- What this task involves:
Line by line, repeat the data below exactly, beginning at the first line and ending at the line with "M_HOLE = mat('black_hole', (18, 18, 20), .3)". Omit pictures.

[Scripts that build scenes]

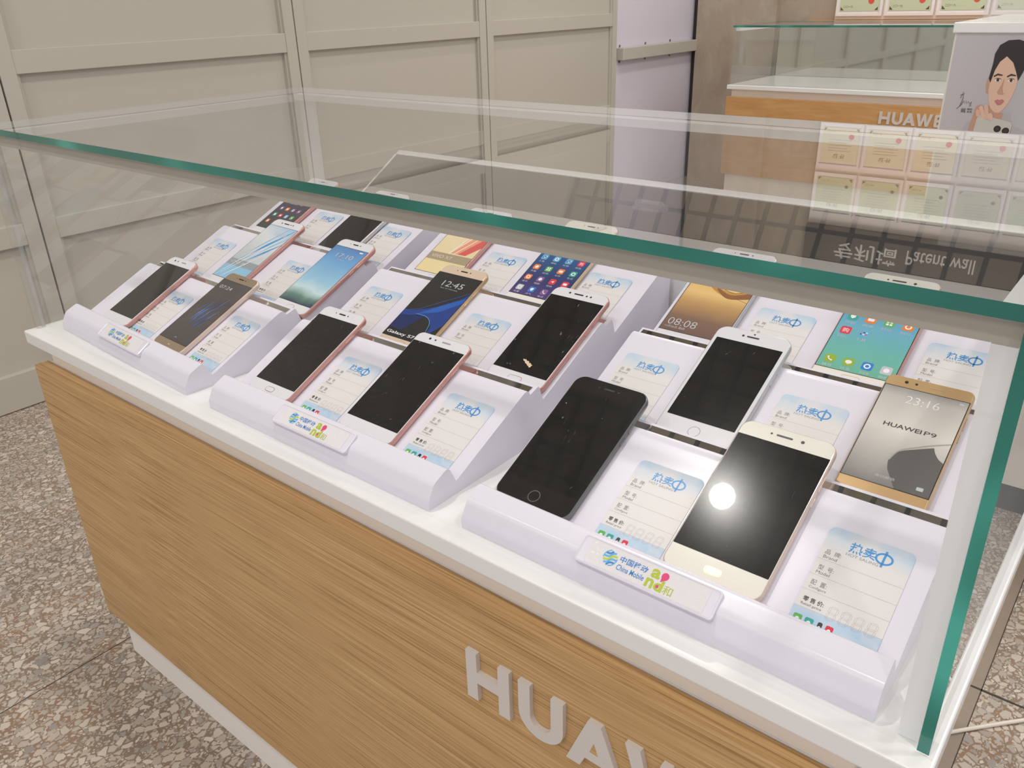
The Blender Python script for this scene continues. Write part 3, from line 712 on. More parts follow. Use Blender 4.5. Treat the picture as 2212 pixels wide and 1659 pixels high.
        ribbon(sm([(0, .81), (.2, .72), (.45, .61), (.75, .56), (1, .64)], False), .0007, pm('s4', (96, 66, 40)), 6e-5)
        ribbon(sm([(0, .74), (.3, .60), (.6, .53), (1, .47)], False), .0005, pm('s5', (150, 112, 66)), 6e-5)
        text(g, '08:08', -sx * .88, sx * .03, S0 + H * .068, S0 + H * .145, z + 8e-5, GY, -0.012)
        text(g, '11月26日 周四', -sx * .88, -sx * .25, S0 + H * .03, S0 + H * .055, z + 8e-5, GY, 0)

# ------------------------------------------------------------------ phones
BEZ = {'white': mat('white_glass_bezel', (222, 222, 226), .12, coat=.5), 'cream': mat('cream_glass_bezel', (232, 228, 218), .12, coat=.5), 'black': mat('black_glass_bezel', (22, 21, 21), .1, coat=.5),
       'gold': mat('gold_bezel', (200, 166, 118), .28, metal=.35), 'bronze': mat('bronze_bezel', (156, 136, 112), .3, metal=.3), 'champagne': mat('champagne_bezel', (226, 204, 180), .25, metal=.2)}
SID = {'rose': mat('rose_metal', (206, 156, 148), .3, metal=.6), 'silver': mat('silver_metal', (196, 196, 198), .28, metal=.7), 'gold': mat('gold_metal', (206, 178, 142), .3, metal=.6),
       'grey': mat('dark_grey_metal', (120, 120, 122), .32, metal=.7), 'pinkgold': mat('pale_rose_metal', (222, 202, 190), .3, metal=.5), 'champagne': mat('champagne_metal', (214, 194, 166), .3, metal=.5)}
M_HOLE = mat('black_hole', (18, 18, 20), .3)
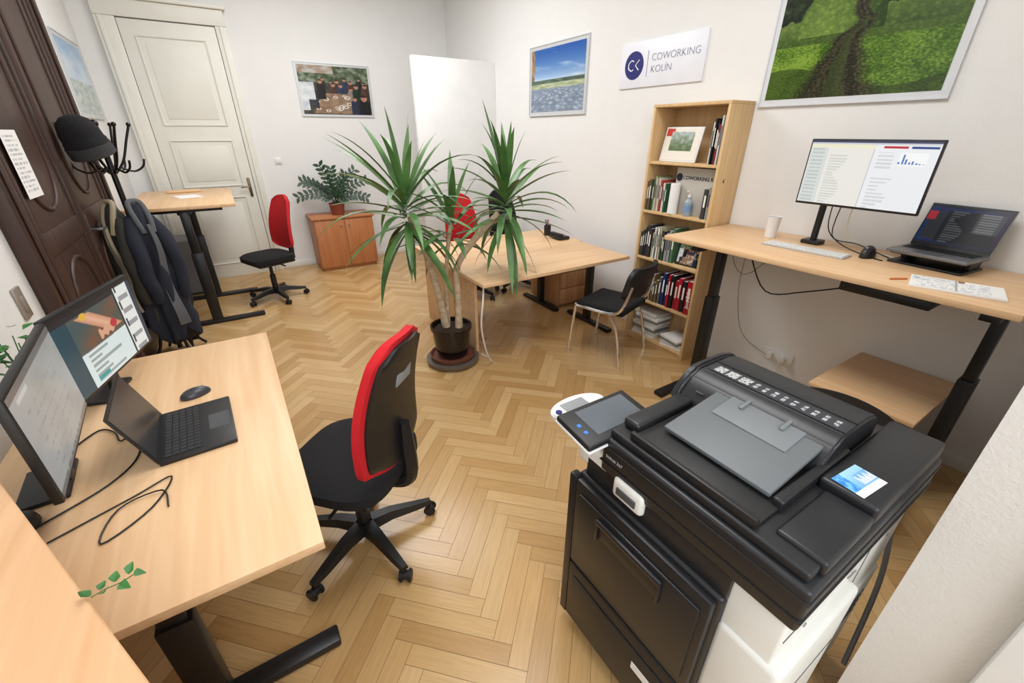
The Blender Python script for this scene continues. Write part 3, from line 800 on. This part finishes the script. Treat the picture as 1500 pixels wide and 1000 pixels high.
OBJ('foliage',m,r)
# yucca
r=ROOT('potted_yucca',(1.25,2.87,0),'tall multi-stem yucca in dark glazed pot','plant')
OBJ('plant_saucer',MB(M('trolley_grey',(110,102,94),.4,.3)).lathe((0,0,0),[(.19,.02),(.21,.025),(.215,.05),(.19,.05)],36).use(terra).lathe((0,0,0),[(.15,.05),(.175,.055),(.185,.085),(.175,.085),(.16,.065),(.001,.063)],36),r)
for i in range(4):
    a=i*math.pi/2+.4;OBJ('caster',MB(black).cyl((.15*math.cos(a)-.008,.15*math.sin(a),.011),(.15*math.cos(a)+.008,.15*math.sin(a),.011),.011),r)
OBJ('pot',MB(glaze).lathe((0,0,.065),[(.095,0),(.12,.02),(.14,.1),(.15,.2),(.155,.235),(.165,.24),(.165,.265),(.15,.265),(.145,.24),(.001,.238)],36),r)
OBJ('soil',MB(soil).lathe((0,0,.3),[(.144,0),(.1,.012),(.001,.015)],28),r)
TA=[(-.03,.02,.3),(-.07,.04,.6),(-.13,.05,.9),(-.22,.05,1.18)]
TB=[(.05,-.04,.3),(.055,-.05,.55),(.055,-.06,.8),(.17,-.12,1.0),(.36,-.16,1.18)]
TC=[(.0,.05,.3),(.0,.04,.6),(.02,.02,.9),(.06,.02,1.1)]
OBJ('trunk',MB(bark).tube(TA,[.034,.029,.027,.028],12),r)
OBJ('trunk',MB(bark).tube(TB,[.032,.027,.023,.024,.024],12),r)
OBJ('trunk',MB(bark).tube(TC,[.02,.016,.015,.016],12),r)
random.seed(21)
def crown(c,n,L0,L1,lo=-50,hi=74,wk=.8):
    m=MB(green);c=Vector(c)
    for i in range(n):
        f=i/n;a=i*2.39996+random.uniform(-.4,.4)
        el=math.radians(hi-(hi-lo)*f**1.0)+random.uniform(-.22,.22)
        ln=random.uniform(L0,L1)*(1 if f>.1 else .85)
        d=Vector((math.cos(a)*math.cos(el),math.sin(a)*math.cos(el),math.sin(el)))
        side=Vector((-math.sin(a),math.cos(a),0))
        pts=[];p=c+Vector((0,0,.06-.24*f))+d*.02;st=ln/9;droop=random.uniform(.05,.28)*(.4+f*.7)
        ws=[.014,.024,.03,.032,.031,.029,.024,.018,.01,.001]
        for k in range(10):
            pts.append(p.copy());p=p+d*st;d=(d+Vector((0,0,-droop*(.4+k*.16)))).normalized()
        m.leaf(pts,[w*wk for w in ws],side)
    OBJ('foliage',m,r)
crown((-.25,.05,1.26),54,.44,.66,-48,78)
crown((.42,-.17,1.28),50,.4,.6,-48,78)
crown((.08,.02,1.12),20,.36,.5,-20)
# items on middle desk
r=ROOT('pen_holder',(2.75,3.62,.73),'black mesh pen holder with pens on desk','pen holder')
OBJ('holder_cup',MB(black).lathe((0,0,0),[(.035,0),(.036,.1),(.033,.1),(.032,.01),(.001,.01)],20),r)
for i in range(5): OBJ('pen',MB([black,navy,redf][i%3]).cyl((random.uniform(-.015,.015),random.uniform(-.015,.015),.012),(random.uniform(-.03,.03),random.uniform(-.03,.03),.16),.004,.004,8),r)
r=ROOT('desk_phone',(2.75,3.42,.73),'small black phone on beech desk','phone')
OBJ('phone_base',MB(black).box((0,0,.022),(.14,.18,.03),(0,.08,0),.008),r)
OBJ('handset',MB(black).box((-.03,0,.05),(.05,.17,.025),(0,.08,0),.01),r)
OBJ('power_cord',MB(cablew).tube([(1.42,2.62,.69),(1.38,2.56,.6),(1.36,2.56,.4),(1.42,2.6,.15),(1.5,2.66,.01),(1.52,2.74,.006),(1.5,2.84,.006)],.007),label='cream power cord hanging from desk to floor',cat='cable')
r=ROOT('computer_tower',(-.62,6.16,0),'grey desktop computer tower under standing desk','computer')
OBJ('tower_case',MB(M('pc_grey',(126,128,134),.5)).bb(-.16,.16,-.22,.22,.012,.62,.006).use(black).bb(-.15,.15,-.228,-.218,.02,.03,.004),r)
OBJ('feet',MB(black).bb(-.12,.12,-.18,-.15,0,.014).bb(-.12,.12,.15,.18,0,.014),r)
OBJ('paper_sheet',MB(paper).box((-.35,5.5,1.1315),(.2,.28,.002),(0,0,.3)),label='white paper sheet on far standing desk',cat='paper')
OBJ('desk_tray',MB(beech).box((-.4,5.95,1.142),(.3,.14,.02),(0,0,.1),.004),label='small wooden tray on far standing desk',cat='tray')
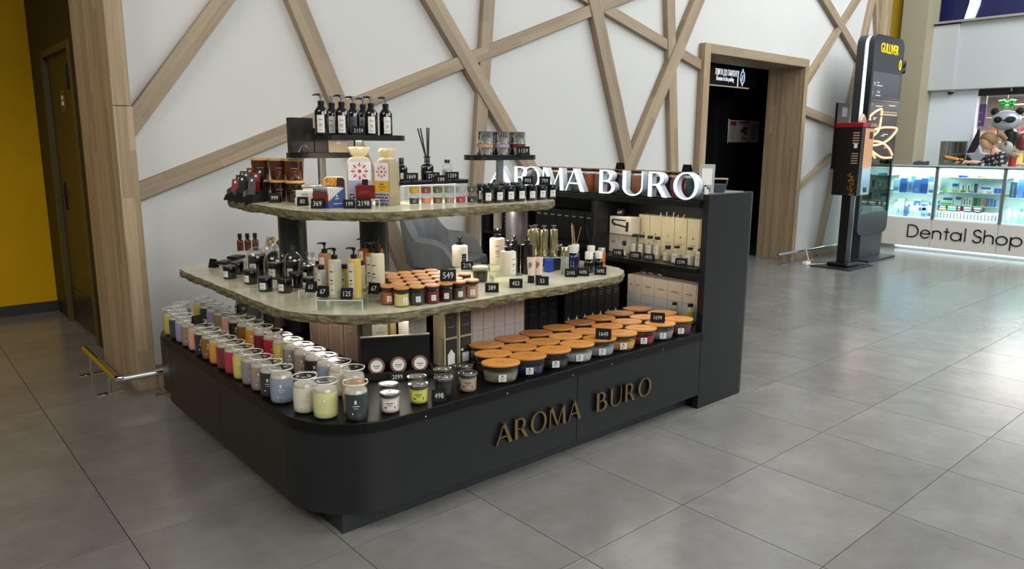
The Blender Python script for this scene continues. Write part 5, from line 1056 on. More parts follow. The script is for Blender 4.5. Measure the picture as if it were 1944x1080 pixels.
# mirrored candles
MIR = mat('mirror_chrome', 'E2E0DC', .05, 1.0)
for k, (x, y, c, nm) in enumerate(((2.528, 3.118, 'B08A72', 'tan'), (2.640, 3.113, '9C92A0', 'mauve'), (2.755, 3.110, '6E1E26', 'wine red'), (2.587, 3.1885, '8A7A70', 'grey'), (2.697, 3.1885, '7A6A74', 'plum'))):
    for q in range(2):
        t = thing('mirrored_candle', 'mirrored candle tin with a %s band, %s one of its stack' % (nm, ('lower', 'upper')[q]), 'candle', (x, y, S3Z + .0004 + q * .0625), facing(x, y), 'stacked mirrored candles')
        put('tin', cached('mt', lambda: MB().lathe([(.043, 0), (.0445, .003), (.0445, .058), (.0455, .059), (.0455, .0615)], 28).mesh('tin', smooth=1)), MIR, t)
        if q == 0: put('band', cached('mtb', lambda: MB().shell([(.0452, .040), (.0452, .058)], 28).mesh('band', smooth='open')), mat('band_' + c, c, .4), t)
tent(2.742, 3.048, S3Z, '1159', 'in front of the mirrored candles', w=.072, h=.046, tsize=.034)

# ================================================================ GOODS of the end cabinet
TOPJ = [('teal', '2C5A60'), ('pink and cream', 'B04050'), ('dark umber', '3A2E28'), ('ash grey', '77746E'), ('peach', 'C8805A'), ('umber brown', '3A2A20'), ('claret', '4A1620'), ('stone', '7E7A70'), ('tangerine', 'C8703A'), ('sage', '7E8270'), ('slate', '70706C'), ('golden brown', '8A5A20'), ('dusty rose', '9A5A56'), ('pebble', '8A8676'), ('olive yellow', '94884A')]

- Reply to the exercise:
The Blender Python script for this scene continues. Write part 3, from line 712 on. More parts follow. Use Blender 4.5. Treat the picture as 2212 pixels wide and 1659 pixels high.
        ribbon(sm([(0, .81), (.2, .72), (.45, .61), (.75, .56), (1, .64)], False), .0007, pm('s4', (96, 66, 40)), 6e-5)
        ribbon(sm([(0, .74), (.3, .60), (.6, .53), (1, .47)], False), .0005, pm('s5', (150, 112, 66)), 6e-5)
        text(g, '08:08', -sx * .88, sx * .03, S0 + H * .068, S0 + H * .145, z + 8e-5, GY, -0.012)
        text(g, '11月26日 周四', -sx * .88, -sx * .25, S0 + H * .03, S0 + H * .055, z + 8e-5, GY, 0)

# ------------------------------------------------------------------ phones
BEZ = {'white': mat('white_glass_bezel', (222, 222, 226), .12, coat=.5), 'cream': mat('cream_glass_bezel', (232, 228, 218), .12, coat=.5), 'black': mat('black_glass_bezel', (22, 21, 21), .1, coat=.5),
       'gold': mat('gold_bezel', (200, 166, 118), .28, metal=.35), 'bronze': mat('bronze_bezel', (156, 136, 112), .3, metal=.3), 'champagne': mat('champagne_bezel', (226, 204, 180), .25, metal=.2)}
SID = {'rose': mat('rose_metal', (206, 156, 148), .3, metal=.6), 'silver': mat('silver_metal', (196, 196, 198), .28, metal=.7), 'gold': mat('gold_metal', (206, 178, 142), .3, metal=.6),
       'grey': mat('dark_grey_metal', (120, 120, 122), .32, metal=.7), 'pinkgold': mat('pale_rose_metal', (222, 202, 190), .3, metal=.5), 'champagne': mat('champagne_metal', (214, 194, 166), .3, metal=.5)}
M_HOLE = mat('black_hole', (18, 18, 20), .3)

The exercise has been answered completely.